The "Water In Fuel" sensor only picks up water that makes it to the fuel filter. With the 84-up filters (Stanadyne Model 80, Wix 33136), the probe is at the bottom of the filter and IIRC will turn on the WIF light when about an ounce of water has collected. It's a pretty foolproof setup, the WIF light coming on during cranking is a test of the system so you know it's working. The Navistar 7.3l diesel in my F350 is very similar to the 6.2l, with the main difference being it's a much more heavy-duty design. It uses the DB2 injector pump, glow plug controllers are very similar (the earlier 6.9l used a controller similar to the 82-84 6.2l and the 7.3l is like the 85-93), and for much greater ease of maintenance the injectors and glow plugs are at the intake manifold side of the heads.
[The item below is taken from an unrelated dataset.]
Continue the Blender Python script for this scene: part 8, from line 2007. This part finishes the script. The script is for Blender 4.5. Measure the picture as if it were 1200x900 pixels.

As I mentioned above I've had the [Water In Fuel] light come on, and the [Fuel Filter] light came one once on my way to work and I barely made it home to change it. So I trust the setup on my 7.3l completely, if there's a fuel problem the system will pick it up in time to avoid damage.
As far as my fuel problem I did mention it to both my boss and the fuel manager, but only in passing. The last thing I wanted to do was come across as if I was entitled to clean fuel - that would just lead to us being told it was no longer available and punishments for anyone caught taking it. And, like I said, I had the most to lose so I really should have tested it. So I made absolutely certain they knew I was NOT complaining, but rather just relating an experience.